In March, Reding proposed to bring down international roaming charges by addressing inter-operator tariffs (wholesale prices). The EU regulation would ensure that operators did not charge operators from other countries substantially more than the actual cost.
The new rule would also ensure that operator savings at the wholesale level are actually passed on to the consumer, and the Commission also said it saw a need for regulation at the retail level. Reding threatened new EU regulation that could introduce the home pricing principle. Mobile customers traveling abroad in the EU would always be charged only the prices that they are used to paying in their country of residence.
At the moment, when a customer makes a call on a mobile phone, he or she pays a start, transit, and end-fee. The fees for the start and end of a call cost approximately 0.12 euros ($0.15) across the EU. The cost for a call in transit is around 0.01 euros ($0.012) per minute, but this has dropped in recent years as technology has improved. The rub is that mobile customers using their phone abroad have not benefited from this drop in transit fees when they receive a call from home whilst in another EU country.
However, Reding’s proposals to clamp down on roaming charges are drawing heavy fire from two fellow commissioners, namely Trade Commissioner Peter Mandelson, and German Industry Commissioner Gunter Verheugen. They claim that excessive new regulations could damage the competitiveness of European mobile operators, according to the FT.

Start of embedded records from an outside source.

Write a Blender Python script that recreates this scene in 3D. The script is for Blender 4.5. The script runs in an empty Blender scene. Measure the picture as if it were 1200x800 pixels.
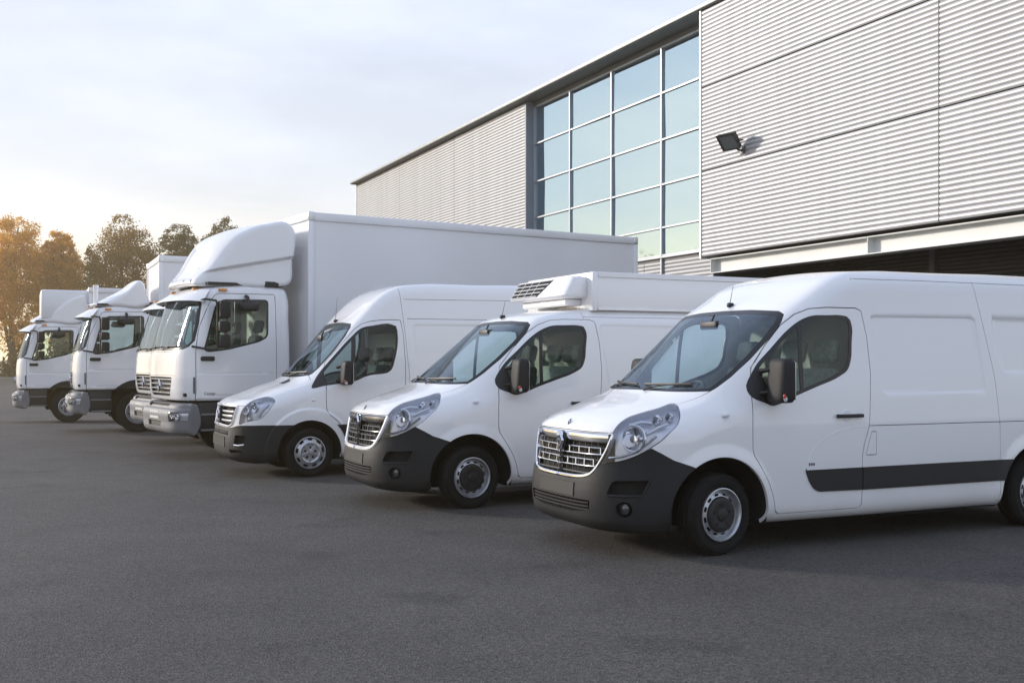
import bpy, bmesh, math, random
import numpy as np
from mathutils import Vector, Matrix

R = math.radians
scene = bpy.context.scene
random.seed(7); RNG = np.random.default_rng(7)

# ------------------------------------------------------------------ camera
cam_data = bpy.data.cameras.new('camera'); cam = bpy.data.objects.new('camera', cam_data)
scene.collection.objects.link(cam); scene.camera = cam
cam.location = (0, 0, 1.65); cam.rotation_euler = (R(90), 0, 0)
cam_data.sensor_width = 36; cam_data.lens = 38.19; cam_data.shift_y = 0.0175
cam_data.clip_start = 0.1; cam_data.clip_end = 4000

# ------------------------------------------------------------------ sky, sun, exposure
SUN_AZ, SUN_EL = R(-69), R(16)                 # azimuth from +Y towards +X
sun_dir = Vector((math.sin(SUN_AZ) * math.cos(SUN_EL), math.cos(SUN_AZ) * math.cos(SUN_EL), math.sin(SUN_EL)))
world = bpy.data.worlds.new('World'); scene.world = world; world.use_nodes = True
nt = world.node_tree; nt.nodes.clear()
def wn(t, **k):
    n = nt.nodes.new(t)
    for a, b in k.items(): setattr(n, a, b)
    return n
sky = wn('ShaderNodeTexSky', sky_type='NISHITA', sun_disc=False, sun_elevation=SUN_EL, sun_rotation=SUN_AZ % (2 * math.pi),
         air_density=1.0, dust_density=1.0, ozone_density=1.0)
# thin high cloud spread over the whole sky, brighter towards the sun
tc = wn('ShaderNodeTexCoord'); mp = wn('ShaderNodeMapping'); mp.inputs['Scale'].default_value = (1.0, 1.0, 3.2); mp.inputs['Rotation'].default_value = (0.12, 0.2, 0.5)
ns = wn('ShaderNodeTexNoise'); ns.inputs['Scale'].default_value = 2.3; ns.inputs['Detail'].default_value = 7; ns.inputs['Roughness'].default_value = 0.52
cr = wn('ShaderNodeMapRange'); cr.inputs['From Min'].default_value = 0.38; cr.inputs['From Max'].default_value = 0.62; cr.inputs['To Min'].default_value = 0.68; cr.inputs['To Max'].default_value = 0.97
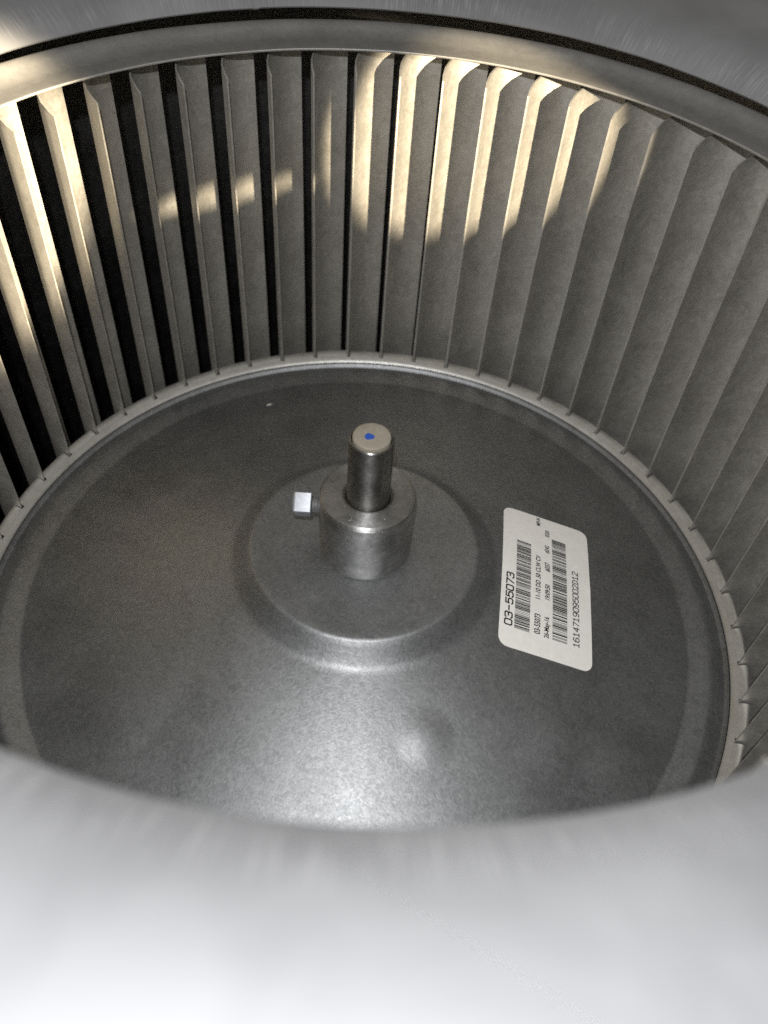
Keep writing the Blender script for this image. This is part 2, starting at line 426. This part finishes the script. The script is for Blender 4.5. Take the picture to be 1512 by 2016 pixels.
def stroke_text(txt, s0, s1, t0, cap, w):
    pitch = (s1-s0)/(len(txt)-0.25); gw = pitch*0.74; vs = []; fs = []
    for i, chh in enumerate(txt):
        for poly in ST[chh]:
            P = [Vector((s0+i*pitch+gw*x/4, t0+cap*y/6)) for x, y in poly]
            for a, b in zip(P, P[1:]):
                d = (b-a).normalized()*(w/2); n = Vector((-d.y, d.x)); k = len(vs)
                for q in (a-d+n, a-d-n, b+d-n, b+d+n): vs.append((q.x, q.y))
                fs.append((k, k+1, k+2, k+3))
    return text_obj(vs, fs)
stroke_text('03-55073', -21.5, -2.2, 11.75, 2.35, .46)
line_text('03-55073', -21.5, -14.4, 2.15, 2.1)
line_text('11-10 DD .50 CLW CV', -8.7, 9.4, 2.3, 1.75)
line_text('MP-N', 24.0, 27.9, 2.1, 1.6)
line_text('26-May-16', -21.9, -14.4, -0.85, 1.7)
line_text('19:09:50', -7.8, -1.8, -1.05, 1.75)
line_text('#257', 3.7, 7.5, -1.0, 1.75)
line_text('#242', 11.9, 15.3, -0.9, 1.6)
line_text('020', 19.6, 22.8, -1.15, 1.6)
stroke_text('1614719095002D12', -21.6, 7.6, -11.35, 1.95, .30)
def barcode(s0, s1, t0, t1, seed):
    rnd = random.Random(seed); seq = []; x = 0.0
    while x < 210:                              # wide and narrow bars and spaces, five bars to a character
        wide = set(rnd.sample(range(9), 3))
        for k in range(9):
            w = 2.6 if k in wide else 1.0
            if k % 2 == 0: seq.append((x, x+w))
            x += w
        x += 1.0
    tot = seq[-1][1]; vs = []; fs = []
    for a, b in seq:
        a = s0+(s1-s0)*a/tot; b = s0+(s1-s0)*b/tot; k = len(vs); nseg = 3
        for q in range(nseg+1):
            t = t0+(t1-t0)*q/nseg; vs += [lab(a, t, INK_H), lab(b, t, INK_H)]
        for q in range(nseg): fs.append((k+2*q, k+2*q+1, k+2*q+3, k+2*q+2))
    me = bpy.data.meshes.new('barcode'); me.from_pydata(vs, [], fs); me.update()
    link('barcode', me, M['ink'], sticker)
barcode(-21.9, 13.3, 5.7, 10.9, 5)
barcode(-21.7, 19.2, -7.25, -2.1, 11)

# ------------------------------------------------------------------ motor shaft
shaft = thing('motor_shaft', 'upright steel motor shaft with a blue paint dot on its end', 'shaft')
link('shaft_rod', lathe('shaft_rod', [(6.35, -150), (6.35, 50.6), (6.2, 51.0), (5.95, 51.2), (5.75, 51.2), (5.68, 51.0), (5.66, 50.2)], 96, sharp=30), M['shaft'], shaft)
link('shaft_end', lathe('shaft_end', [(5.36, 50.2), (5.36, 51.85), (5.2, 52.13), (4.9, 52.25), (3, 52.27), (0.01, 52.27)], 64, sharp=40, cap1=True), M['cap'], shaft)
def dot():
    bm = bmesh.new(); c = bm.verts.new(V(-0.75, -0.55, 52.36)); row = []
    for i in range(28):
        a = 2*math.pi*i/28; r = 1.28*(1+0.22*noise.noise((math.cos(a)*1.5, math.sin(a)*1.5, 9.0)))
        row.append(bm.verts.new(V(-0.75+r*math.cos(a), -0.55+r*math.sin(a), 52.32)))
    low = [bm.verts.new(Vector((v.co.x, v.co.y, 0.05226))) for v in row]
    for i in range(28):
        j = (i+1) % 28; bm.faces.new((c, row[i], row[j])); bm.faces.new((row[i], low[i], low[j], row[j]))
    return finish(bm, 'paint_dot', 60)
d = link('paint_dot', dot(), M['blue'], shaft); d['label'] = 'blue marker dot on the shaft end'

They look set to clash with Reding during the upcoming Commission meeting, as Reding is not backing down in her attempt to introduce new regulation for both wholesale and retail roaming charges. Mandelson and Verheugen are claiming they have the backing to rewrite the proposal.
Over the years, mobile operators have justified high roaming charges not only because of the complexity of routing a call over different networks, but also the complex billing process involved for making a call to a roaming mobile handset. Mobile operators are estimated to make around 10% to 15% of their profits from roaming charges.
It is high time that the EU’s internal market delivered substantially lower communication charges for consumers and business people traveling abroad, said Reding in March. I therefore propose that an EU regulation be used to eliminate all unjustified roaming charges. A mobile phone customer should not be charged a higher tariff just because he is traveling abroad.
However, besides her fellow Commissioners, Reding is also running into opposition from the industry itself, not surprisingly, as well as national watchdogs. The watchdogs only back her idea of regulating wholesale charges, as they believe measures to curb the retail level are unworkable.
Mobile operators will also watching closely to see if the proposals will include cuts to SMS (texting) and data transmission charges.